Arrivée à la Conciergerie vers cinq heures trente du matin, et en
cellule une demi-heure plus tard. A partir de maintenant, je n'aurais
plus aucune nouvelle de personne, dans ma cellule, jusqu'à
ce qu'un gendarme vienne me chercher, à quinze heures dix, pour
aller voir le procureur. Pour moi, la libération doit donc être
automatique, le délai est dépassé. Dans les « cellules
d'attente » pour les différents rendez-vous (avocats, associations,
juges, procureurs), je retrouve une vingtaine de camarades qui n'ont pas
eu la même chance que moi : ils ont vu le
procureur après 19h et 50 minutes, ce dernier les faisant passer
deux par deux dans son bureau pour que le maximum d'entre nous puisse
être jugé.
Je finis par voir enfin le procureur à quinze heures quarante, qui
me fait signer mon rappel à la loi, et me confirme ma libération. Quelle
est la valeur de cette sanction donnée trop tard ?

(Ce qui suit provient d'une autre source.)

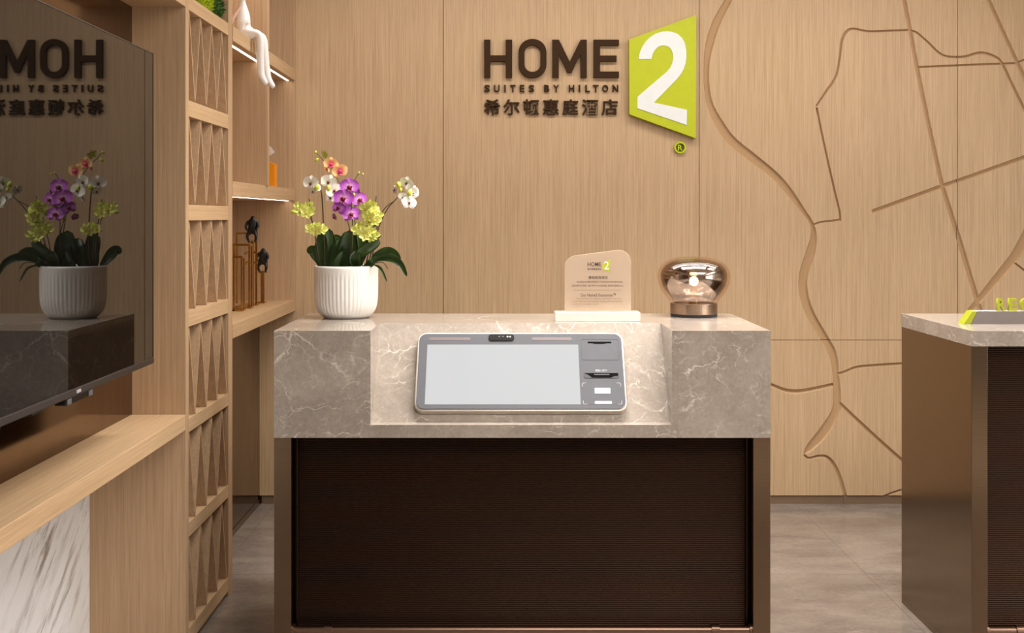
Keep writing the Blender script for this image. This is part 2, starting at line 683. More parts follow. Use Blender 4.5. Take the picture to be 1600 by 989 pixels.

Aucune idée, mes pensées vont plutôt à ceux qui ont eu un
rendez-vous express pour faire cesser le délai de 20 heures, et qui
retournent en cellule en attente de leur jugement, prévu à vingt-deux
heures trente...
Je sors de la Conciergerie mercredi 29 mai à dix-sept heures, après
68 heures d'enfermement, dont 53 dans une cellule de garde à vue
minuscule, libre enfin, et conscient que certains n'ont pas eu
la même « chance » que moi.
P.S. : il me semble important de préciser que tous les policiers ne
sont pas à mettre dans le même sac. Il est évident que certains ont tout
fait pour nous humilier et détruire nos capacités
de résistance morale ; néanmoins, une bonne partie d'entre eux
étaient réellement compatissants à notre égard, et plusieurs ont fait ce
qu'ils ont pu pour rendre notre détention moins
désagréable, et plus humaine. Ici, il s'agit plutôt de pointer du
doigt un « système » politique et judiciaire, non pas des individus
particuliers, en ne faisant pas croire que tous
pensent et agissent de la même manière.